(Stored dataset items)
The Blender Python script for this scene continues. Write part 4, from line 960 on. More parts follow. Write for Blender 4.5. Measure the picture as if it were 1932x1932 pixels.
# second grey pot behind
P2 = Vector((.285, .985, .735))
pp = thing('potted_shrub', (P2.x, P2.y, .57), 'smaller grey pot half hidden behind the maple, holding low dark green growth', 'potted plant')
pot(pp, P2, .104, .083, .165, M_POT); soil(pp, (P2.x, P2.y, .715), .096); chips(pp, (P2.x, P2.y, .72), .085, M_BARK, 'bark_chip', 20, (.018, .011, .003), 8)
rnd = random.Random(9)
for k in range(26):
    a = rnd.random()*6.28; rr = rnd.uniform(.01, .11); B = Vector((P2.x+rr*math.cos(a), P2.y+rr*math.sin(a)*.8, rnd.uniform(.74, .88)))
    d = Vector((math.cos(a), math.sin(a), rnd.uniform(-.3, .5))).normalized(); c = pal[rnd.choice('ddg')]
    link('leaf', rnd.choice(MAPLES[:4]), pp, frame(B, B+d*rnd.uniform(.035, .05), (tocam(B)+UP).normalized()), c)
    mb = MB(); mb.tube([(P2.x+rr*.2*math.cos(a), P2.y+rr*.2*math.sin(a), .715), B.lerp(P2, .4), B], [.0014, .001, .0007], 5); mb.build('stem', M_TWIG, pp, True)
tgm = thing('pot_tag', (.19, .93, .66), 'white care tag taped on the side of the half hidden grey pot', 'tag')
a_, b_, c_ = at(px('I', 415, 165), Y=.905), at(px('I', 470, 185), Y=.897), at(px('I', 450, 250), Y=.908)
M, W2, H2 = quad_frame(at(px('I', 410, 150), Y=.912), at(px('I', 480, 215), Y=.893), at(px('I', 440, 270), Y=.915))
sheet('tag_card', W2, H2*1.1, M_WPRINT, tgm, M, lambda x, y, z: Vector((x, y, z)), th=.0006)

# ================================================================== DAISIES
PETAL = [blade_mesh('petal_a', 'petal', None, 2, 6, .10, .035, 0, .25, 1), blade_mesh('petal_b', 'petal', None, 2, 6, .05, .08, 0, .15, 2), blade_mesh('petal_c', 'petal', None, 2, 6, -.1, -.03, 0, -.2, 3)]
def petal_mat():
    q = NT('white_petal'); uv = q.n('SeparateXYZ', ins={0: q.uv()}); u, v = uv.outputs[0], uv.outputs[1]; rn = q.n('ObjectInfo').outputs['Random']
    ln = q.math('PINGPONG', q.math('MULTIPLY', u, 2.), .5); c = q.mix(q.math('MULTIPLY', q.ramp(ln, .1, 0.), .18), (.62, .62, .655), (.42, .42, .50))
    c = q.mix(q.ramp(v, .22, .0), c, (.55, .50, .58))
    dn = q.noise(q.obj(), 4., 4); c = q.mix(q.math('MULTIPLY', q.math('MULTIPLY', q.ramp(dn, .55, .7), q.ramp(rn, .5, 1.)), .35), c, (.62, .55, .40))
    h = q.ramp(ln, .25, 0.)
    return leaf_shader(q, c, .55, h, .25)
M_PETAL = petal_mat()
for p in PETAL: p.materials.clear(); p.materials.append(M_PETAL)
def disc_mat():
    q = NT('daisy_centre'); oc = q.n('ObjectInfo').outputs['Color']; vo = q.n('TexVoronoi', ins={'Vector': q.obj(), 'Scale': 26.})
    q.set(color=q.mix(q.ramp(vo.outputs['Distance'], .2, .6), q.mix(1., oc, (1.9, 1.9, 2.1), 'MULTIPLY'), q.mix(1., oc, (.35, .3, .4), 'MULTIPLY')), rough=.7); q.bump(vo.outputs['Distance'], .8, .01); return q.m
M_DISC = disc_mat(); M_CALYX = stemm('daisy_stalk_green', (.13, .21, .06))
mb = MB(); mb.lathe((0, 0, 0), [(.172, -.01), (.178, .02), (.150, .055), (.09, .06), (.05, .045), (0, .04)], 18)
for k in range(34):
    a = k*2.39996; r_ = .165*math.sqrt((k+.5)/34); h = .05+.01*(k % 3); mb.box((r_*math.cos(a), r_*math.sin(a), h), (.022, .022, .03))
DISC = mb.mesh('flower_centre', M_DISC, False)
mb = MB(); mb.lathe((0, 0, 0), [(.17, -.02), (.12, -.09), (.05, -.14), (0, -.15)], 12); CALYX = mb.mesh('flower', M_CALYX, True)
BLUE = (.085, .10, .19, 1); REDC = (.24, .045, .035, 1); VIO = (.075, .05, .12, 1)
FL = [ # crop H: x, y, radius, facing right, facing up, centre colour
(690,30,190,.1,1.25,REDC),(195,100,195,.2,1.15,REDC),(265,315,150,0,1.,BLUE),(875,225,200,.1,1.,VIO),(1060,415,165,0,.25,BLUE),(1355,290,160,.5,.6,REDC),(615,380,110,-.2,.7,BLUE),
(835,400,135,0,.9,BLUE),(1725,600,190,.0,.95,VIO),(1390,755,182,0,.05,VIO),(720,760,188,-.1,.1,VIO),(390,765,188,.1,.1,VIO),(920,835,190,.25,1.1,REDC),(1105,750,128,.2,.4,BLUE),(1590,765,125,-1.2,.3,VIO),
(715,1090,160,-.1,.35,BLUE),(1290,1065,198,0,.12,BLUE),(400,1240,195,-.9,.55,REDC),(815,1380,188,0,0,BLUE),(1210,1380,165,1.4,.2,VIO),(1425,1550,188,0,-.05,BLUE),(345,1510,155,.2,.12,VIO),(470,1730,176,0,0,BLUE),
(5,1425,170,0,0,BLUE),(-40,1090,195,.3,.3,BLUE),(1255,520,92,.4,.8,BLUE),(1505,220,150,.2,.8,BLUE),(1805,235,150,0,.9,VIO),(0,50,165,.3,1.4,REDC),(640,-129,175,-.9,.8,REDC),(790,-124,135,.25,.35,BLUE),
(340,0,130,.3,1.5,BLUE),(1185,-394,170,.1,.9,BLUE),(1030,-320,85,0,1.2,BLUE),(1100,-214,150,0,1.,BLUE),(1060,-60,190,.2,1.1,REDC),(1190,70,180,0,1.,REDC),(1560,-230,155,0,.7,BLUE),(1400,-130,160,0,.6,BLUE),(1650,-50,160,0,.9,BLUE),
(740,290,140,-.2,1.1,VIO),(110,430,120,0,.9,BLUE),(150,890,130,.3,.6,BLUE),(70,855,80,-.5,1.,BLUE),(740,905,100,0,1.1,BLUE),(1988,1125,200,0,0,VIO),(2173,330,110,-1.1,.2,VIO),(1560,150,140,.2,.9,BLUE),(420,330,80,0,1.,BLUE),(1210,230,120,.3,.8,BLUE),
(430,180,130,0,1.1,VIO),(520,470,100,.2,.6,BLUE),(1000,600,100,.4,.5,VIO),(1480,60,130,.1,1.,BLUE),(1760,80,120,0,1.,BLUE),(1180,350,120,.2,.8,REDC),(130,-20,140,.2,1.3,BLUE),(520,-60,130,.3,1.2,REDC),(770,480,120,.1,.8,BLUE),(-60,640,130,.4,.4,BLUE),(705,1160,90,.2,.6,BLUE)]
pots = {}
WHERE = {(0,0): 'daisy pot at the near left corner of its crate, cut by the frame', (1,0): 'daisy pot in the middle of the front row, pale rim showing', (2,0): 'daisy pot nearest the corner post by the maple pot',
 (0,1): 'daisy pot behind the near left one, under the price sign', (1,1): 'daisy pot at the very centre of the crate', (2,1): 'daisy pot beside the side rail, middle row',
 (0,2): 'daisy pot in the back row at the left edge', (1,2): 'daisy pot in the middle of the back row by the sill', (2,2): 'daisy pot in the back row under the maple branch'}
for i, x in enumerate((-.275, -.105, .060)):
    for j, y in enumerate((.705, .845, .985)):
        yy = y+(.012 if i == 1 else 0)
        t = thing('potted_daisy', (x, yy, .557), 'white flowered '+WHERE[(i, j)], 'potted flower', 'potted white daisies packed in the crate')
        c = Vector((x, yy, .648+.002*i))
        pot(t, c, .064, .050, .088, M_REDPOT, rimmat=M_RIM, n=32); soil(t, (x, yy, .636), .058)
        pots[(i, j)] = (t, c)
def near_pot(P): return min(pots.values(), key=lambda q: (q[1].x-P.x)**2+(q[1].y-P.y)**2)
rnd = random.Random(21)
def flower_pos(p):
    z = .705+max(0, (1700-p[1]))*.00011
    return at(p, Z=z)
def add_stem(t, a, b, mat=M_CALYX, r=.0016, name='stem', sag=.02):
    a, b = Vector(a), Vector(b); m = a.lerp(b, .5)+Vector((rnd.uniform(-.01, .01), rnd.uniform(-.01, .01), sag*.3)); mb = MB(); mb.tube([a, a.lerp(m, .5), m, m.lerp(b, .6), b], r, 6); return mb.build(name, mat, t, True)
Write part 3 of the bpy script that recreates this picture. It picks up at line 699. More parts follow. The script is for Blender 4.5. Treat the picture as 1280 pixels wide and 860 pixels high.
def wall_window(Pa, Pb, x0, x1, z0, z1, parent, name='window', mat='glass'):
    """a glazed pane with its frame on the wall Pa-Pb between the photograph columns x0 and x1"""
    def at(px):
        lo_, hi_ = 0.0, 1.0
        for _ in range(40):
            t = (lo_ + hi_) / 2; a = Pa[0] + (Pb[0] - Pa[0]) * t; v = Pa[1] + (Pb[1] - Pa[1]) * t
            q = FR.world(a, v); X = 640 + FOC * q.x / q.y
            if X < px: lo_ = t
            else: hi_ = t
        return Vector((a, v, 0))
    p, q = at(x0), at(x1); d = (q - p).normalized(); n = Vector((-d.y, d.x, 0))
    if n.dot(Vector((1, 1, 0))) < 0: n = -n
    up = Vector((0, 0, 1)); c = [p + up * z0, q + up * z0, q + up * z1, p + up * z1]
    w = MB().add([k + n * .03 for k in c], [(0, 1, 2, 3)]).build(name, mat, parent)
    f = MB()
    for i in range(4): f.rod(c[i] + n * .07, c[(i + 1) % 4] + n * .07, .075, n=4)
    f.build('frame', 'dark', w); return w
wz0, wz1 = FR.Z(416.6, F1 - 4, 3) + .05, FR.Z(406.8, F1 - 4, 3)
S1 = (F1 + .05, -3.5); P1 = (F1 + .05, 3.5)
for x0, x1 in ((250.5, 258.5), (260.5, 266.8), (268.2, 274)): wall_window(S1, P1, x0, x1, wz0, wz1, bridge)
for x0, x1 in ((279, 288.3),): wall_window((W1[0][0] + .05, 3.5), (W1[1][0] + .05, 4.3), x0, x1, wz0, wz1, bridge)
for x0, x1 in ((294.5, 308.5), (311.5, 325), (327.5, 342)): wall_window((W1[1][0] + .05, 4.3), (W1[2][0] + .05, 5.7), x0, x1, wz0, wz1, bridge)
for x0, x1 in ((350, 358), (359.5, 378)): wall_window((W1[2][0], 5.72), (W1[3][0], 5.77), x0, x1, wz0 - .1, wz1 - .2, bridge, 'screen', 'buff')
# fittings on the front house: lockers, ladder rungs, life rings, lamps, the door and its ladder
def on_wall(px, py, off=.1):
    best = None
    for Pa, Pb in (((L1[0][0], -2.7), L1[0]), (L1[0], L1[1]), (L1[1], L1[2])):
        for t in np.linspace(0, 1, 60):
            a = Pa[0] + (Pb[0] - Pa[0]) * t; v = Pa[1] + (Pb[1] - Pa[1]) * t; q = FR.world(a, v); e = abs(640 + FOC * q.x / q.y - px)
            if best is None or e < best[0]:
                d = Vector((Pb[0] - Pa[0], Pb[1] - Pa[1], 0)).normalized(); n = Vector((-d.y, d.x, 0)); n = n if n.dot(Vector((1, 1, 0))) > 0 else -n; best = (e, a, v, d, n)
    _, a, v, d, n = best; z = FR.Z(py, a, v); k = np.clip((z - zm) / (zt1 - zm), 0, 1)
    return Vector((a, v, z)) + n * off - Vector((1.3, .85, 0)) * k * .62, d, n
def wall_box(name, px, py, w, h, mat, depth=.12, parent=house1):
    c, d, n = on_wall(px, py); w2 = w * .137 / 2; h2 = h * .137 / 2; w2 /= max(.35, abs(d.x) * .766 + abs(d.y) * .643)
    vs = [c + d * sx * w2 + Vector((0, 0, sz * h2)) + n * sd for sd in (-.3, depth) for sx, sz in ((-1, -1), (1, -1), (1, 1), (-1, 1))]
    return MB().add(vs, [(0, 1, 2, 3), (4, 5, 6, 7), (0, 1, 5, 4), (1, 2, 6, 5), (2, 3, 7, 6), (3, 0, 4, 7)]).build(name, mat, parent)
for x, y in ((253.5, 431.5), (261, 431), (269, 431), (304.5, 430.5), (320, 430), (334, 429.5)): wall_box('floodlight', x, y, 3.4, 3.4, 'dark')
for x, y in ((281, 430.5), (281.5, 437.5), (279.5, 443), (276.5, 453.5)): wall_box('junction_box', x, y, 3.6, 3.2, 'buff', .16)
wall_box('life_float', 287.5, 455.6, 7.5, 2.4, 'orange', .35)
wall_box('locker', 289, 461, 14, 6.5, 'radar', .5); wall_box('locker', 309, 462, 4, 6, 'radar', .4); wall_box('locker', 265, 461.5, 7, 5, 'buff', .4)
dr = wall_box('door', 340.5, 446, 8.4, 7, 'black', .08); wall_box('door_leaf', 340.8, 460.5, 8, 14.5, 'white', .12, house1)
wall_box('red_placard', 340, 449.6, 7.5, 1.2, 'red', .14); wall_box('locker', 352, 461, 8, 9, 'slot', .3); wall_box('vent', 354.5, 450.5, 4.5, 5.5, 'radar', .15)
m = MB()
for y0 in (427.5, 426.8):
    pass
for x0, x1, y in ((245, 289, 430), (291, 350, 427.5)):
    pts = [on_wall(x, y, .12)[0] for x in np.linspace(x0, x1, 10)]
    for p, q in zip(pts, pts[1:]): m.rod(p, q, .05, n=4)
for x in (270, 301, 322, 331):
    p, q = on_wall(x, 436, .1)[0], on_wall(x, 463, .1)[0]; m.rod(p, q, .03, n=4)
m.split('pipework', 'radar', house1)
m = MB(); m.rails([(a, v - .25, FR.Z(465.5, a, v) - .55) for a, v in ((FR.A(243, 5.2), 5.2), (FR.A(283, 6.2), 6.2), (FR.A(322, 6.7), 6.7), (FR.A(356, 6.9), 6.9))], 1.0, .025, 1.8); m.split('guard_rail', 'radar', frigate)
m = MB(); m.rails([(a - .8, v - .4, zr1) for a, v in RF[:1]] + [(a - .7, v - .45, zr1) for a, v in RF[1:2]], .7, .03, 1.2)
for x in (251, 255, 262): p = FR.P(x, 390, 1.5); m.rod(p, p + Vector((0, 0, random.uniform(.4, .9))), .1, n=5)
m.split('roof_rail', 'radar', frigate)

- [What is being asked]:
Restate exactly the records above from their first line through the line that holds "sheet('tag_card', W2, H2*1.1, M_WPRINT, tgm, M, lambda", please, including both and leaving out all others.

- [Solution to the problem]:
The Blender Python script for this scene continues. Write part 4, from line 960 on. More parts follow. Write for Blender 4.5. Measure the picture as if it were 1932x1932 pixels.
# second grey pot behind
P2 = Vector((.285, .985, .735))
pp = thing('potted_shrub', (P2.x, P2.y, .57), 'smaller grey pot half hidden behind the maple, holding low dark green growth', 'potted plant')
pot(pp, P2, .104, .083, .165, M_POT); soil(pp, (P2.x, P2.y, .715), .096); chips(pp, (P2.x, P2.y, .72), .085, M_BARK, 'bark_chip', 20, (.018, .011, .003), 8)
rnd = random.Random(9)
for k in range(26):
    a = rnd.random()*6.28; rr = rnd.uniform(.01, .11); B = Vector((P2.x+rr*math.cos(a), P2.y+rr*math.sin(a)*.8, rnd.uniform(.74, .88)))
    d = Vector((math.cos(a), math.sin(a), rnd.uniform(-.3, .5))).normalized(); c = pal[rnd.choice('ddg')]
    link('leaf', rnd.choice(MAPLES[:4]), pp, frame(B, B+d*rnd.uniform(.035, .05), (tocam(B)+UP).normalized()), c)
    mb = MB(); mb.tube([(P2.x+rr*.2*math.cos(a), P2.y+rr*.2*math.sin(a), .715), B.lerp(P2, .4), B], [.0014, .001, .0007], 5); mb.build('stem', M_TWIG, pp, True)
tgm = thing('pot_tag', (.19, .93, .66), 'white care tag taped on the side of the half hidden grey pot', 'tag')
a_, b_, c_ = at(px('I', 415, 165), Y=.905), at(px('I', 470, 185), Y=.897), at(px('I', 450, 250), Y=.908)
M, W2, H2 = quad_frame(at(px('I', 410, 150), Y=.912), at(px('I', 480, 215), Y=.893), at(px('I', 440, 270), Y=.915))
sheet('tag_card', W2, H2*1.1, M_WPRINT, tgm, M, lambda x, y, z: Vector((x, y, z)), th=.0006)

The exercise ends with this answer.